Example: A married couple bought their home for $400,000 years ago and sell it for $850,000 today. They likely won’t owe tax on the sale because their $450,000 gain is covered by the $500,000 exemption. This couple could then buy another home, live in it, sell it and reap another $500,000 exemption—and so on.
The catch? To get this benefit, the seller usually must live in the home for two of the five years preceding the sale. There are many nuances to this requirement; for more information, see IRS Publication 523.
Pesarik satisfied part of the two-year rule. He bought the home in Hull, Mass., in July 2018, and sold it in October 2020.
But was it his residence? The judge said that while Pesarik owned the Hull property, he didn’t file income-tax returns in Massachusetts or have an in-state driver’s license. He used an Arizona license to verify his identity when he sold the home.

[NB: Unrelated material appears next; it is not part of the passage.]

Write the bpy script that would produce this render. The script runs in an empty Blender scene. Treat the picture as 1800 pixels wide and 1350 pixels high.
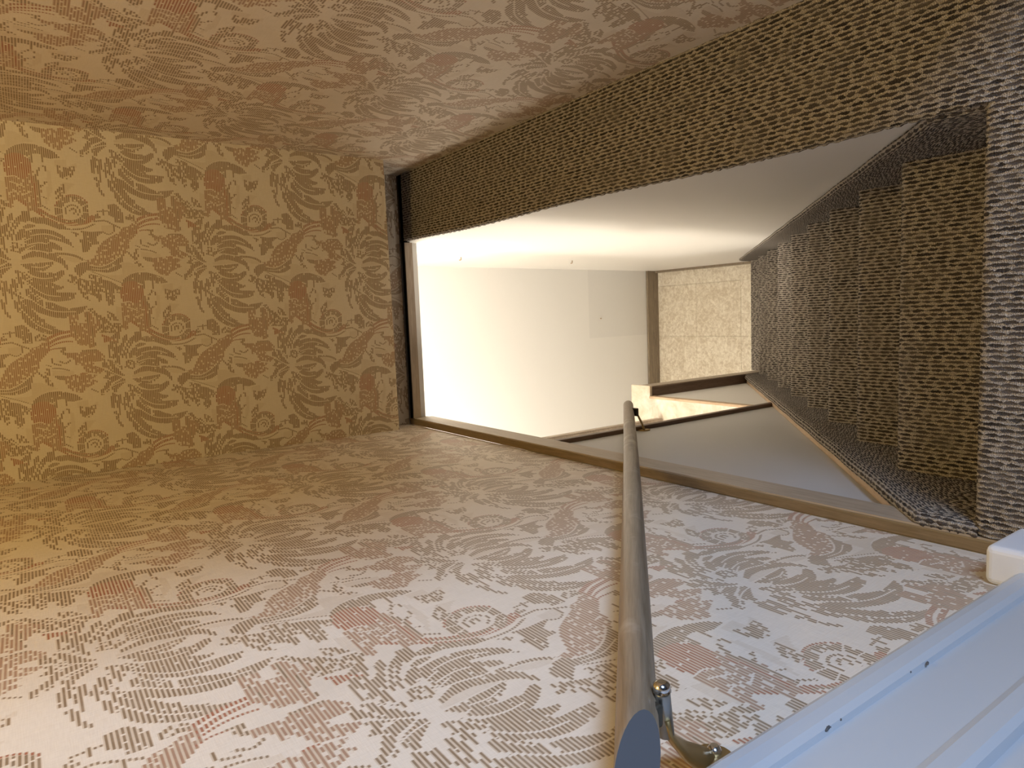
import bpy, bmesh, math, random
import numpy as np
from mathutils import Matrix, Vector

scene = bpy.context.scene
COL = scene.collection
OZ = 3.04            # the lens is taken as the origin while measuring; the lower hall floor ends up at z = 0
rng = np.random.default_rng(7)
random.seed(7)

# ------------------------------------------------------------------ camera
cam_d = bpy.data.cameras.new('camera')
cam_d.sensor_width = 36.0
cam_d.lens = 1208.0 / 1800.0 * 36.0
cam_d.clip_start = 0.01
cam = bpy.data.objects.new('camera', cam_d)
COL.objects.link(cam)
RM = ((-0.040163, 0.994411, 0.097641), (-0.577984, 0.056701, -0.814077), (-0.815060, -0.089131, 0.572474))
cam.matrix_world = Matrix.Translation((0, 0, OZ)) @ Matrix([list(r) + [0] for r in RM] + [[0, 0, 0, 1]])
scene.camera = cam

# ------------------------------------------------------------------ world, lamps, exposure
w = bpy.data.worlds.new('world'); scene.world = w; w.use_nodes = True
w.node_tree.nodes['Background'].inputs[0].default_value = (0.62, 0.72, 1.0, 1)
w.node_tree.nodes['Background'].inputs[1].default_value = 0.03

def lamp(name, kind, loc, col, power, size=0.1, target=None, size_y=None):
    d = bpy.data.lights.new(name, kind); d.color = col; d.energy = power
    if kind == 'AREA':
        d.shape = 'RECTANGLE'; d.size = size; d.size_y = size_y or size
    else:
        d.shadow_soft_size = size
    o = bpy.data.objects.new(name, d); COL.objects.link(o)
    o.location = (loc[0], loc[1], loc[2] + OZ)
    if target:
        v = Vector(target) - Vector(loc)
        o.rotation_euler = v.to_track_quat('-Z', 'Y').to_euler()
    return o

lamp('landing_ceiling_light', 'POINT', (0.30, 0.66, 0.98), (1.0, 0.74, 0.27), 23.0, 0.12)
lamp('hall_ceiling_light', 'POINT', (-0.05, 2.30, -1.13), (1.0, 0.93, 0.82), 7.0, 0.05)
lamp('hall_side_fill', 'POINT', (-0.95, 2.32, -1.35), (1.0, 0.94, 0.84), 15.0, 0.12)  # added fill, no such lamp known; evens the light on the far wall
lamp('hall_rear_fill', 'POINT', (-1.35, 1.3, -1.2), (1.0, 0.95, 0.86), 42.0, 0.12)  # unseen extra fill that brightens the lower part of the hall
wl = lamp('window_daylight', 'AREA', (1.75, -0.95, 0.22), (0.48, 0.66, 1.0), 12.5, 0.8, (-0.335, 0.5, -0.15), 0.7)
wl.data.spread = math.radians(75)

vs = scene.view_settings
vs.view_transform = 'Standard'; vs.look = 'None'; vs.gamma = 1.0; vs.use_curve_mapping = False
vs.exposure = 0.0
scene.cycles.max_bounces = 7
scene.cycles.diffuse_bounces = 3
scene.cycles.glossy_bounces = 3
scene.cycles.transmission_bounces = 2

# ------------------------------------------------------------------ node helpers
class NT:
    def __init__(self, name):
        m = bpy.data.materials.new(name); m.use_nodes = True
        self.m = m; self.t = m.node_tree; self.n = self.t.nodes; self.l = self.t.links
        self.b = self.n['Principled BSDF']
    def put(self, sock, v):
        if hasattr(v, 'links') or isinstance(v, bpy.types.NodeSocket): self.l.new(v, sock)
        elif v is not None: sock.default_value = v
    def math(self, op, a, b=None, c=None, clamp=False):
        x = self.n.new('ShaderNodeMath'); x.operation = op; x.use_clamp = clamp
        for s, v in zip(x.inputs, (a, b, c)): self.put(s, v)
        return x.outputs[0]
    def mix(self, f, a, b):
        x = self.n.new('ShaderNodeMix'); x.data_type = 'RGBA'
        self.put(x.inputs[0], f)
        for s, v in ((x.inputs[6], a), (x.inputs[7], b)):
            if isinstance(v, tuple) and len(v) == 3: v = v + (1,)
            self.put(s, v)
        return x.outputs[2]
    def noise(self, vec, scale, detail=3, rough=0.5, dist=0.0):
        x = self.n.new('ShaderNodeTexNoise'); self.put(x.inputs['Vector'], vec)
        x.inputs['Scale'].default_value = scale; x.inputs['Detail'].default_value = detail
        x.inputs['Roughness'].default_value = rough; x.inputs['Distortion'].default_value = dist
        return x.outputs['Fac']
    def coord(self, which='Object'):
        return self.n.new('ShaderNodeTexCoord').outputs[which]
    def scale(self, vec, s):
        x = self.n.new('ShaderNodeMapping'); self.put(x.inputs[0], vec); x.inputs['Scale'].default_value = s
        return x.outputs[0]
    def ramp(self, f, lo, hi):
        x = self.n.new('ShaderNodeMapRange'); self.put(x.inputs[0], f)
        x.inputs[1].default_value = lo; x.inputs[2].default_value = hi
        return x.outputs[0]
    def sep(self, vec):
        x = self.n.new('ShaderNodeSeparateXYZ'); self.put(x.inputs[0], vec); return x.outputs
    def comb(self, a, b, c=0.0):
        x = self.n.new('ShaderNodeCombineXYZ')
        for s, v in zip(x.inputs, (a, b, c)): self.put(s, v)
        return x.outputs[0]
    def bump(self, h, strength=0.3, dist=0.002):
        x = self.n.new('ShaderNodeBump'); x.inputs['Strength'].default_value = strength
        x.inputs['Distance'].default_value = dist; self.put(x.inputs['Height'], h)
        self.l.new(x.outputs[0], self.b.inputs['Normal'])
    def out(self, col, rough=0.6, spec=0.3, metal=0.0):
        if isinstance(col, tuple) and len(col) == 3: col = col + (1,)
        self.put(self.b.inputs['Base Color'], col); self.put(self.b.inputs['Roughness'], rough)
        self.b.inputs['Specular IOR Level'].default_value = spec; self.b.inputs['Metallic'].default_value = metal
        return self.m

def mat_paint(name, col, var=0.03, rough=0.6, spec=0.25, bump=0.05):
    g = NT(name); o = g.coord()
    n1 = g.noise(o, 3.0, 4); n2 = g.noise(o, 160.0, 2)
    dark = tuple(c * (1 - 2 * var) for c in col)
    g.bump(n2, bump, 0.001)
    return g.out(g.mix(n1, dark, col), rough, spec)

def mat_wood(name, c1, c2, axis=(1, 12, 12), sc=9.0, rough=0.5, spec=0.35, c3=None, tilt=0.0):
    g = NT(name); o = g.coord()
    if tilt:
        r = g.n.new('ShaderNodeMapping'); g.l.new(o, r.inputs[0]); r.inputs['Rotation'].default_value = (tilt, 0, 0); o = r.outputs[0]
    o = g.scale(o, axis)
    n1 = g.noise(o, sc, 5, 0.6, 1.2); n2 = g.noise(o, sc * 7, 3, 0.6)
    f = g.math('ADD', g.math('MULTIPLY', n1, 0.7), g.math('MULTIPLY', n2, 0.3))
    col = g.mix(g.ramp(f, 0.32, 0.68), c1, c2)
    if c3:
        col = g.mix(g.ramp(g.noise(g.coord(), 14.0, 4, 0.65), 0.55, 0.75), col, c3)
    g.bump(f, 0.15, 0.001)
    return g.out(col, rough, spec)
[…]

He also noted that Pesarik’s credit-card bills went to a post-office box in Portsmouth, N.H., during much of this period. Upon examination, his utility usage didn’t show he was “definitively residing” at the Hull property during the time he owned it.

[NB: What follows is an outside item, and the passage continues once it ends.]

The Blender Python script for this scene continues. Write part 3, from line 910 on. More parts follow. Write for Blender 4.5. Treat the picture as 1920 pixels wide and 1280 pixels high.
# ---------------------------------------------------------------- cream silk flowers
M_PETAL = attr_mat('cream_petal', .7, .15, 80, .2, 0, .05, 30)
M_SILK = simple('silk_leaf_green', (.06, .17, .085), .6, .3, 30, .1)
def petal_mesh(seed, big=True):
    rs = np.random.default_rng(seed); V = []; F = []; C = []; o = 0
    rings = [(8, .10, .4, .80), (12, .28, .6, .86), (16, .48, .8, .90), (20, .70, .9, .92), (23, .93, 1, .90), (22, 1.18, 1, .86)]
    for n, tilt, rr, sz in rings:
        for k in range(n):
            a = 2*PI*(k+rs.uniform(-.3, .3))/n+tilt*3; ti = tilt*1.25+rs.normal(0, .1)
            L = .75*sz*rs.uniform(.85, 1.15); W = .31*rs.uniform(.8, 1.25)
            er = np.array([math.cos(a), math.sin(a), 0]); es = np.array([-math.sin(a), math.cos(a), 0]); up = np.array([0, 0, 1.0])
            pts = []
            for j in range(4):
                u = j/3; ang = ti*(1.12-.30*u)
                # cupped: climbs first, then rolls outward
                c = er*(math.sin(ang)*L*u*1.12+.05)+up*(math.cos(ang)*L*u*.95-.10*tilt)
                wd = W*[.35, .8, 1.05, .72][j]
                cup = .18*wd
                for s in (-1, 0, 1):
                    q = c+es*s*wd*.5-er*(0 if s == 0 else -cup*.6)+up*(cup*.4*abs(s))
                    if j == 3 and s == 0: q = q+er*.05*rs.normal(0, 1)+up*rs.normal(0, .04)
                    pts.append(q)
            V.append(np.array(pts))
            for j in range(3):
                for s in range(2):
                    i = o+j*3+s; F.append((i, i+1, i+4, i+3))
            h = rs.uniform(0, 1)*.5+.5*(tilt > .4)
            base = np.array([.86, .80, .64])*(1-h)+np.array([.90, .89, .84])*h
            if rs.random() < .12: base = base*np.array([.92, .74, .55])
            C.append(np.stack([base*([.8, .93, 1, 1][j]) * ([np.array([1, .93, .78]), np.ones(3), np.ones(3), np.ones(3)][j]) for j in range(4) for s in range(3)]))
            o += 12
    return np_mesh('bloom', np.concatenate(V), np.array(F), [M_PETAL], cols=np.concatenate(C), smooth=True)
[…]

Based on this and other evidence, Urda ruled that Pesarik didn’t qualify for the $250,000 home-sellers’ tax break. After a deduction for closing costs, he owed tax on $137,083 from the sale of the Hull house.
Document expenses
Pesarik’s claim for tax breaks on his other property, a run-down house he improved in Wakefield, N.H., wasn’t successful either—because he didn’t keep good records.
The law allows owners of homes and other properties to lower taxes by raising their “cost basis” if they make capital improvements to them. Cost basis, an asset’s purchase price plus adjustments, is the starting point for measuring a taxable gain after a sale.
Say that someone buys a property for $200,000 and then invests $100,000 in landscaping, a deck and other improvements. Several years later, the owner sells it for $450,000. In that case, the seller’s cost basis could rise from $200,000 to $300,000, and the taxable gain could fall from $250,000 to $150,000. One caveat: Repairs don’t count as investments; see IRS Publication 523.
This tax break is useful to owners whose profit exceeds the $250,000/$500,000 exemption, or who aren’t eligible for it—perhaps because they are selling a second home or an investment property.
According to the opinion, Pesarik bought the Wakefield property for $30,000 in 2016 and sold it in March, 2020 for $187,000. He claimed he invested about $82,000 in improvements, which could have lowered his taxable gain substantially.
But the judge disagreed because Pesarik’s records were a shambles. Among other things, his credit-card records for purchases at outlets like Home Depot and Lowe’s were vague. A spreadsheet he kept was no help either.
Result: The taxable gain on Pesarik’s Wakefield house was $118,198, not $55,799 as he claimed.
A ray of hope
Given Pesarik’s woes, homeowners might overlook a bit of good news. Despite the lack of good records, Urda allowed Pesarik to deduct about $14,800 of credit-card expenses for the Wakefield property.
Taxpayers can thank entertainer George M. Cohan, who wrote the song known as Yankee Doodle Dandy, for this largess. It springs from a landmark 1930 case involving Cohan that allows taxpayers to deduct some expenses even if they don’t have receipts, as long as there’s a reasonable estimate. This is called “the Cohan rule,” and Urda cited it. It can help in a pinch.
Avoid penalties
The court ruled that in addition to owing back taxes and interest, Pesarik owed an accuracy penalty of 20% of his tax underpayment. The IRS or a court can impose this when a taxpayer hasn’t engaged in fraud but has been negligent or substantially understated the tax due. Pesarik did both, according to the decision.
Extenuating circumstance? Prove it.
Pesarik argued he didn’t deserve the penalty because he had attention-deficit hyperactivity disorder and other ills. While tax rules can be flexible when taxpayers show reasonable cause for mistakes, the judge said Pesarik didn’t prove that his issues interfered with his ability to meet his tax obligations.
So homeowners, dot the i’s and cross the t’s when you sell—and be ready to show your work.